ハンマー・オブ・エデン [book] [~'23海外編]
ケン・フォレット/小学館/お薦め度 ★★★★☆
「これが私の最高傑作」エドガー賞受賞作家ケン・フォレット
事件の発端はダム建設によるヒッピーコミューンの明渡しだった。
何とかカリフォルニア州知事にダム建設を中止させるため、コミューンのリーダー・プリーストらはあることを思いつく。インターネットの掲示板に、四週間後に地震を起こすと知事に宣言する。平和を愛するグループが、やむにやまれず過激な手段に訴えるんだということで、「ハンマー・オブ・エデン(エデンの鉄槌)」と名乗った。
そのための準備は整っていた。
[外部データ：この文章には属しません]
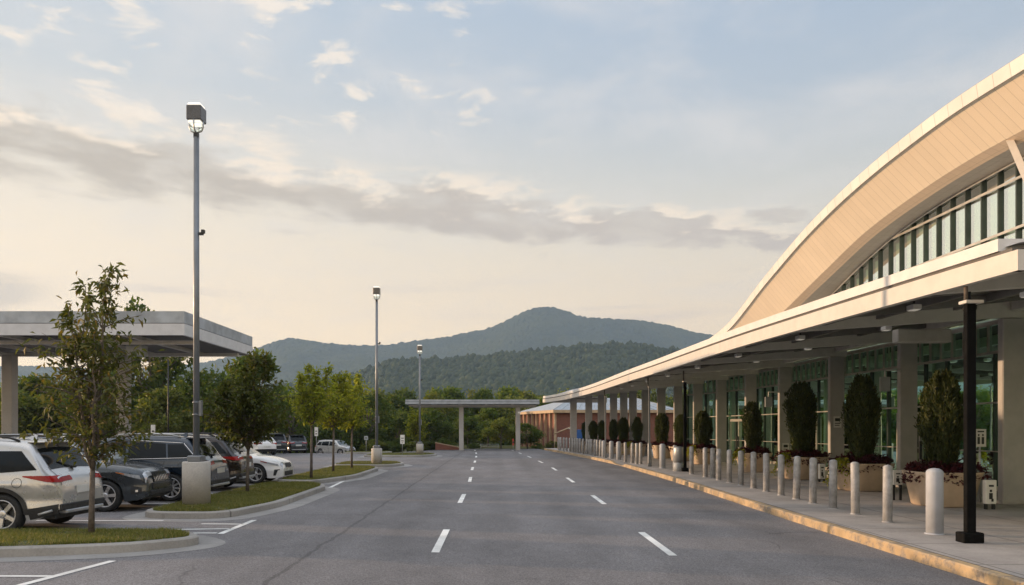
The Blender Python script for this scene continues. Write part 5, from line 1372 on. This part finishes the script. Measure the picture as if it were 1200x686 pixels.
# unseen trees added past the left edge to shade and streak the low sunlight
for i in range(9):
    Y = -22 + i*9.5; X = -47 + rr.uniform(-4, 4); H = rr.uniform(4.4, 6.0)
    T = tree_at(582 + 900*X/60, 60, 460, 'unseen added shade tree left of the car park, %s from the south end' % ordinal(i + 1), 'leaf_belt', rr.randrange(7), H*1.0, 'unseen shade trees added left of the car park')
    T.location = (X, Y, -.05)
    for c in T.children: c.scale.z = H

# ------------------------------------------------------------------ hills
def vnoise(x, y, seed=0):
    xi = np.floor(x).astype(int); yi = np.floor(y).astype(int); xf = x - xi; yf = y - yi
    u = xf*xf*(3-2*xf); v = yf*yf*(3-2*yf)
    def h(a, b): 
        n = (a*374761393 + b*668265263 + seed*69069) & 0x7fffffff; n = ((n ^ (n >> 13)) * 1274126177) & 0x7fffffff; return ((n ^ (n >> 16)) & 0xffff) / 65535.0
    return (h(xi, yi)*(1-u) + h(xi+1, yi)*u)*(1-v) + (h(xi, yi+1)*(1-u) + h(xi+1, yi+1)*u)*v
def fbm(x, y, o=5, seed=0):
    s = 0; a = .5
    for k in range(o): s = s + a*vnoise(x*2**k, y*2**k, seed+k); a *= .5
    return s
def crowns(x, y, cell, seed):
    """Height of a carpet of rounded tree crowns (0..1)."""
    gx = np.floor(x/cell).astype(int); gy = np.floor(y/cell).astype(int); best = np.zeros_like(x)
    for dx in (-1, 0, 1):
        for dy in (-1, 0, 1):
            ax = gx+dx; ay = gy+dy
            def h(s): 
                n = (ax*73856093 ^ ay*19349663 ^ (seed+s)*83492791) & 0x7fffffff; n = ((n ^ (n >> 13)) * 1274126177) & 0x7fffffff; return ((n ^ (n >> 15)) & 0xffff) / 65535.0
            px = (ax + h(1))*cell; py = (ay + h(2))*cell; hh = .45 + .55*h(3); rad = cell*(.55+.35*h(4))
            d2 = ((x-px)**2 + (y-py)**2)/rad**2; best = np.maximum(best, hh*np.sqrt(np.clip(1-d2, 0, 1)))
    return best
def heightfield(name, m, ridge, D0, D1, D2, a0, a1, na, nr, cell, ch, seed, base=-4.5, spur=.16):
    a = np.linspace(a0, a1, na); ds = np.concatenate([np.linspace(D0, D1, nr), np.linspace(D1, D2, max(6, nr//6))[1:]])
    A, Dd = np.meshgrid(a, ds); Xc = A*Dd
    zr = np.array([EYE + (503 - ridge(582 + 900*v))*D1/900 for v in a]) - base
    t = np.clip((Dd - D0)/(D1 - D0), 0, 1); back = np.clip((Dd - D1)/(D2 - D1), 0, 1)
    prof = t**1.15*(1 - .12*np.sin(np.pi*t)) * (1 - .7*back**1.5)
    f = fbm(Xc/(D1*.14), Dd/(D1*.22), 5, seed) - .5
    Zz = base + zr[None, :]*prof*(1 + spur*2*f*np.clip(1.15 - t, 0, 1)) 
    Zz = Zz + ch*crowns(Xc, Dd, cell, seed)*np.clip(t*8, 0, 1) - ch*.6
    nR, nC = A.shape; V = np.stack([Xc, Dd, Zz], -1).reshape(-1, 3)
    i = np.arange(nR-1)[:, None]*nC + np.arange(nC-1)[None, :]; F = np.stack([i, i+1, i+nC+1, i+nC], -1).reshape(-1, 4)
    me = bpy.data.meshes.new(name); me.vertices.add(len(V)); me.vertices.foreach_set('co', V.ravel().astype(np.float32)); me.loops.add(F.size); me.loops.foreach_set('vertex_index', F.ravel().astype(np.int32))
    me.polygons.add(len(F)); me.polygons.foreach_set('loop_start', np.arange(0, F.size, 4, dtype=np.int32)); me.polygons.foreach_set('use_smooth', np.zeros(len(F), bool)); me.materials.append(m); me.update(calc_edges=True)
    return struct(link(name, me)), (A, Dd, Zz)
RIDGE = interp([(-300, 432), (0, 428), (120, 432), (230, 425), (300, 408), (345, 398), (385, 401), (430, 404), (500, 397), (560, 386), (600, 371), (622, 364), (640, 362), (660, 365), (690, 373), (740, 375), (780, 380), (820, 389), (870, 398), (950, 405), (1100, 412), (1300, 420)])
heightfield('mountain', M['mount'], RIDGE, 1500, 2700, 3300, -.80, .62, 1300, 280, 12, 8, 3, spur=.42)
RIDGE2 = interp([(-300, 470), (200, 462), (400, 444), (430, 434), (456, 424), (500, 422), (583, 417), (640, 411), (700, 405), (735, 405), (787, 411), (860, 414), (1000, 420), (1300, 440)])
_, (A, Dd, Zz) = heightfield('wooded_hill', M['hill'], RIDGE2, 520, 1050, 1300, -.80, .62, 300, 80, 12, .1, 9, spur=.22)
def forest():
    """The far-off wood that covers the nearer hill: one mass of uneven crowns."""
    r = np.random.default_rng(77); n = 15000
    ia = r.uniform(.15*A.shape[1], A.shape[1]-1.01, n); idp = np.sqrt(r.uniform(0, 1, n)) * 80
    i0 = idp.astype(int).clip(0, A.shape[0]-2); j0 = ia.astype(int); 
    x = A[i0, j0]*Dd[i0, j0] + r.normal(0, 3, n); y = Dd[i0, j0] + r.normal(0, 3, n); z = Zz[i0, j0]
    import bmesh
    bm = bmesh.new(); bmesh.ops.create_icosphere(bm, subdivisions=2, radius=1.0); bm.verts.ensure_lookup_table()
    sv = np.array([v.co[:] for v in bm.verts]); sf = np.array([[v.index for v in f.verts] for f in bm.faces]); bm.free()
    lv = sv[sf]                       # (faces, 3, 3)
    out = []
    lobes = []
    for k in range(10):
        q = np.random.default_rng(k); disp = 1 + .30*np.sin(sv @ q.normal(0, 3.6, 3) + q.uniform(0, 6)) * np.sin(sv @ q.normal(0, 4.2, 3)) + q.normal(0, .10, len(sv)); lobes.append((sv*disp[:, None])[sf])
    sc = r.uniform(2.0, 4.2, n); hz = sc*r.uniform(1.0, 1.9, n)
    # indexed mesh so that each crown is one island
    me = bpy.data.meshes.new('forest'); nv = len(sv)
    VV = np.empty((n, nv, 3), np.float32)
    base = []
    for k in range(10):
        q = np.random.default_rng(k); disp = 1 + .30*np.sin(sv @ q.normal(0, 3.6, 3) + q.uniform(0, 6)) * np.sin(sv @ q.normal(0, 4.2, 3)) + q.normal(0, .10, len(sv)); base.append(sv*disp[:, None])
    for k in range(n): VV[k] = base[k % 10]*[sc[k], sc[k], hz[k]] + [x[k], y[k], z[k] + hz[k]*.15 - 2.5]
    F = (sf[None] + (np.arange(n)*nv)[:, None, None]).reshape(-1, 3)
    me.vertices.add(n*nv); me.vertices.foreach_set('co', VV.ravel()); me.loops.add(F.size); me.loops.foreach_set('vertex_index', F.ravel().astype(np.int32)); me.polygons.add(len(F)); me.polygons.foreach_set('loop_start', np.arange(0, F.size, 3, dtype=np.int32))
    me.materials.append(M['forest']); me.update(calc_edges=True); stuff(link('forest', me))
forest()

# ------------------------------------------------------------------ evening air
m, t, out = newmat('haze')
pv = t.n('ShaderNodeVolumePrincipled', {'Color': (.50, .69, 1.0, 1), 'Density': .00018, 'Anisotropy': .1})
t.t.links.new(pv.outputs[0], out.inputs['Volume'])
hz = MB().box(-2600, 2200, -320, 3500, -9, 640).build('haze', m); stuff(hz)

# ------------------------------------------------------------------ render settings
scn.render.engine = 'CYCLES'
scn.cycles.max_bounces = 8; scn.cycles.transparent_max_bounces = 12; scn.cycles.diffuse_bounces = 3; scn.cycles.glossy_bounces = 3; scn.cycles.volume_bounces = 0
scn.cycles.use_denoising = True
scn.cycles.sample_clamp_indirect = 6.0
scn.view_settings.view_transform = 'Standard'; scn.view_settings.look = 'None'; scn.view_settings.exposure = 0.40; scn.view_settings.gamma = 1.0; scn.view_settings.use_curve_mapping = False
プリーストらは地震波を起こすために必要なサイスミック・バイブレーター(地震波を起こすには三つの方法がある。地価爆発、重量物落下による衝撃、サイスミック・バイブレーター)をすでに手に入れていたし、地震学者の妻・メラニー、プリーストの愛人のひとり息子と一緒にコミューンで暮らしている、は地震学の修士号をもっていた。
一方、この事件を担当することになったのはFBI捜査官・ジュディ。上司と衝突したあげくにあてがわれた仕事だった。
この荒唐無稽なプロット。600ページ強にも及ぶボリューム。それをいとも簡単に読み進めさせる筆力。どれをとっても一級品のサスペンス・アクションである。
近頃のエンターテインメントに見られる銃器やマシーン、車、ハイテクなどはいっさい登場しない。そこには登場人物の人間性、追われる者、追う者との双方の知恵比べがストーリーを盛り上げる展開となっている。